En memoria de Javier Alau, arquitecto, enseñante, defensor de la arquitectura
Un hombre erudito, de vasta cultura, atento a las artes y comprometido a fondo con la sociedad
Para quienes tuvimos la fortuna de compartir buena parte de nuestra vida con el arquitecto Javier Alau Massa (Madrid 1947-2025), colaborando, viajando, conversando con él, no es tarea sencilla —pero sí es dolorosa— intentar evocar ahora, a grandes rasgos, su personalidad y su destacado papel en la cultura arquitectónica de nuestros días. Comencemos apuntando que Alau encarnaba el ideal del Humanismo: un hombre erudito, de vasta cultura, enorme e inteligente lector, atento a las artes y a la música, magnífico dibujante, comprometido a fondo con la sociedad y con todos los intentos para mejorarla.

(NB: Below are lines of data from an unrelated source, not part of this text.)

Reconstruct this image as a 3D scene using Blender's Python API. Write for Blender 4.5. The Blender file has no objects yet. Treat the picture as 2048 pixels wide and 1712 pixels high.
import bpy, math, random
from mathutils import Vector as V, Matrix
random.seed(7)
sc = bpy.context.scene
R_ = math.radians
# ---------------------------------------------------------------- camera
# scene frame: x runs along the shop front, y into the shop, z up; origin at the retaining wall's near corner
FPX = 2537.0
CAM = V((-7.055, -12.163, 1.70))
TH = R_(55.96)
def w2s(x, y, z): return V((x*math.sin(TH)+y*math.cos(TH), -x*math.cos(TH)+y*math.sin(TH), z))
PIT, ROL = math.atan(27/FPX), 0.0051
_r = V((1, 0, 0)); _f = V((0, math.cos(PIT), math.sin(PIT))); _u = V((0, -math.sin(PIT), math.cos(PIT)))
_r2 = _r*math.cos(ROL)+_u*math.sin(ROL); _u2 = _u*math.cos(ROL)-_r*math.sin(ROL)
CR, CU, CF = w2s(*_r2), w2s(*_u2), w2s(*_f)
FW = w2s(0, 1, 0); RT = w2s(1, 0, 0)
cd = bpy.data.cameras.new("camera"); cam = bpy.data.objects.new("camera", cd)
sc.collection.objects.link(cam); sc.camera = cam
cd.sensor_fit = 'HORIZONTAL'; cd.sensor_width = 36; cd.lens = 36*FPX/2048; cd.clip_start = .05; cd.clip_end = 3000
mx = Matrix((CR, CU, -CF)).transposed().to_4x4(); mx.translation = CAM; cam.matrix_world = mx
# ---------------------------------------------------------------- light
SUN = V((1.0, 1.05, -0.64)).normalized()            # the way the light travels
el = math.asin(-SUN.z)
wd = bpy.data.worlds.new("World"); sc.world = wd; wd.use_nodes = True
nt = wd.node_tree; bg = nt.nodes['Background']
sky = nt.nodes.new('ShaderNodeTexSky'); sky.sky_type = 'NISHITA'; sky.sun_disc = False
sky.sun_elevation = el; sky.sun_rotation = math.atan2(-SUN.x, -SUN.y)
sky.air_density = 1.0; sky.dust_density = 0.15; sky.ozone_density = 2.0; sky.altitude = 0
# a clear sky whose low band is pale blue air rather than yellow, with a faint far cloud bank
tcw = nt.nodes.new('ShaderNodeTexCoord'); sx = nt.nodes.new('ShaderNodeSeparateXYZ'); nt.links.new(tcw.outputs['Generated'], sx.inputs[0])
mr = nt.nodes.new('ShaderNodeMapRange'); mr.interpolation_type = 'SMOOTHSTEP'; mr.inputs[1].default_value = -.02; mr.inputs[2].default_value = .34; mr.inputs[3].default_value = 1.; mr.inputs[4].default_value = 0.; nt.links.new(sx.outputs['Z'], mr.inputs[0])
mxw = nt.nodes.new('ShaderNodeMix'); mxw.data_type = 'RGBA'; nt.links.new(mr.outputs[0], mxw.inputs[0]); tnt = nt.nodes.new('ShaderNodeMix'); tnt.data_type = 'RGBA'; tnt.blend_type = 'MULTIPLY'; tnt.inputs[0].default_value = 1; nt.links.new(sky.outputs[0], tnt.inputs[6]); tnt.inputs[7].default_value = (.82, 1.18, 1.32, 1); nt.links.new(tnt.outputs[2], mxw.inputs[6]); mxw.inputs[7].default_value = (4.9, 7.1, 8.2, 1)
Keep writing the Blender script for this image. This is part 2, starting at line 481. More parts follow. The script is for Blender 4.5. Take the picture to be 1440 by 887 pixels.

Nada más titularse en la Escuela Superior de Arquitectura de Madrid, en 1974, comenzó una carrera profesional marcada por un interés generoso —que duraría siempre— por la arquitectura y por la ciudad. Su afán por la conservación del patrimonio le llevó a colaborar, en la década de los ochenta, en los planes de protección de La Granja y de Trujillo; así como de la catedral de Cuenca.
En esa misma década, con Antonio Lopera, intervino en numerosos edificios históricos en Madrid: la restauración del Depósito Elevado del Canal de Isabel II (Premio Europa Nostra 1991), la rehabilitación integral del Museo de Ciencias Naturales, la remodelación urbana de la colonia de Los Almendrales; y en la sierra de Madrid, las iglesias de Navalafuente, Navacerrada y Prádena del Rincón (excelente intervención —e investigación— en el edificio románico).
Más tarde, en 1990, con los arquitectos Joaquín Aramburu y Luis González Sterling, fundó el estudio de arquitectura Árgola; al que perteneció hasta sus últimos días. En este marco realizó obras de nueva planta en Huelva (Estadio Nuevo Colombino, en Isla Cristina (Centro Cultural y Estación de Autobuses), así como numerosos Centros de Salud en la Comunidad de Madrid y en Castilla-La Mancha.
Por otro lado, en los años setenta, con Luis Miquel y Antonio Miranda, constituyó el Consejo de Dirección de Arquitectura, órgano del Colegio Oficial de Arquitectos de Madrid, en un período de especial relevancia en la vida de esta histórica publicación. Y, a partir de 1985, colaboró con A&V. Monografías de Arquitectura y Vivienda, dirigida por Luis Fernández-Galiano, componiendo la espléndida serie de portadas que caracterizaría la imagen de esta revista.
Como docente en la Escuela Superior de Arquitectura de Madrid tuvo una larga trayectoria. Desde su titulación, impartió clases en lo que ahora es el Departamento de Ideación Gráfica Arquitectónica. Y, más tarde —junto a Pedro Navascués, José Miguel Ávila, Valentín Berriochoa, Antonio Lopera y quien esto escribe—, puso en marcha el Máster de Conservación y Restauración del Patrimonio Arquitectónico. En éste ejerció una labor impagable: prorrogada, tras su jubilación, como profesor ad honorem. Las promociones de estudiantes que desde muy distintas partes del mundo han tenido la oportunidad de ser tutelados por él en el Trabajo Fin de Máster, nunca olvidarán su magisterio; tenía la virtud de sacar siempre partido de las ideas que aportaba el alumno en su proyecto, sorprendiendo a éste con ese su admirable dibujar de línea temblorosa.
Su vocación por el patrimonio se extendió en múltiples acciones: socio fundador del Club de Debates Urbanos, presidido por Ricardo Aroca; vocal de la Comisión de Cultura del Colegio Oficial de Arquitectos de Madrid, en el período de decanato de Fernando Chueca Goitia; “activista” en muchas campañas en defensa del patrimonio arquitectónico de Madrid, también en su —tantas veces olvidada— dimensión del paisaje urbano.
El gran arquitecto, el gran enseñante de la arquitectura, el gran compañero y amigo murió en la tarde del 10 de agosto, festividad de san Lorenzo: acaso en sus últimos momentos —consciente y atento a todo como estaba— llegara a evocar, como coincidencia significativa, sus años de bachillerato en San Lorenzo de El Escorial, en el propio colegio agustino del Monasterio; aquellos años decisivos en la formación de su vigorosa personalidad, cuando aprendió a gozar de la arquitectura, de la música, de los jardines, del paisaje, de la belleza. Para siempre.